Ruelas was devastated by the tragedy, in disbelief that another man died by his hands. He returned to the ring just seven months later, facing Azumah Nelson in a rematch. Ruelas, who was still recovering from the tragedy of the Garcia fight was destroyed in give rounds.

He would fight three more times in 1996 and 1997 before getting another title shot against the exciting and hard hitting Arturo Gatti. They met on 10/04/97 in Atlantic City. The fight was the co-feature on the Lennox Lewis vs Andrew Golota undercard.

It was a war from the opening bell with both fighters exchanging furious punches. Ruelas rocked Gatti in both the fourth and fifth rounds and was very close to taking Gatti out before getting caught with huge left hook that put Ruelas down, ending the fight.
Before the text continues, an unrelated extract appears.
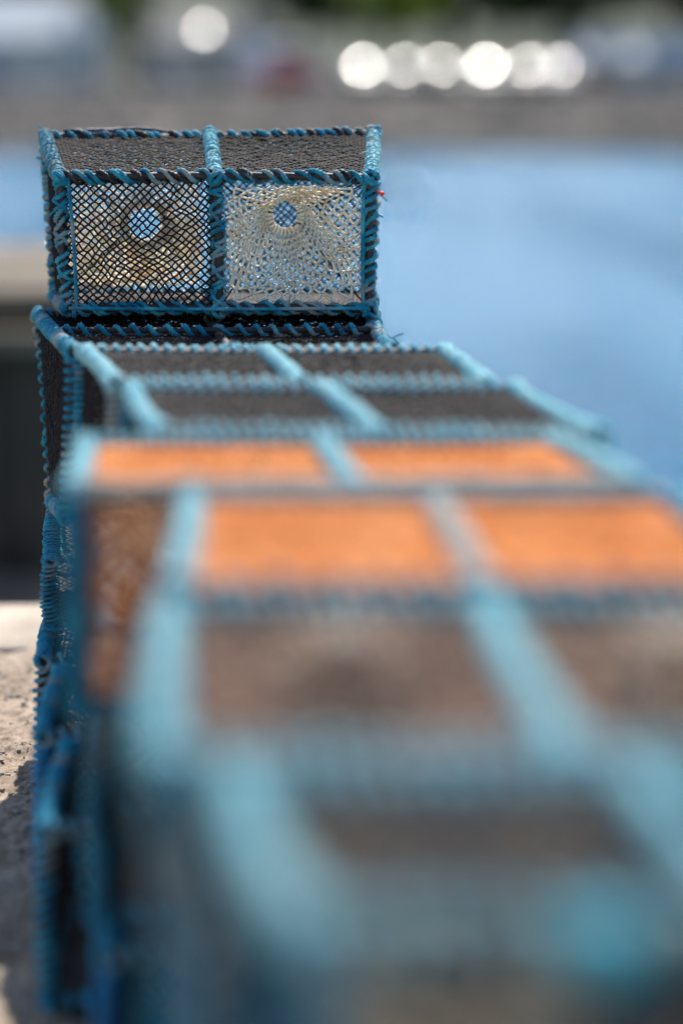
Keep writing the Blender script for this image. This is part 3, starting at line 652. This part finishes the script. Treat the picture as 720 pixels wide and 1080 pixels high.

It was a spritied effort by Ruelas and the fight was voted as 1997’s fight of the year. It would be Ruelas’ last shot at a world title. He would go 5-3 from 1998-2003 before hanging them up for good. His record as a professional stands at 49-7 with 24 KO’s.

It’s interesting to imagine how his career would have been had that tragedy on 05/06/95 not have happened. It’s another one of those stories of “what could have been”. In the end it was a great career filled with a lot of great memories and excitement for boxing fans.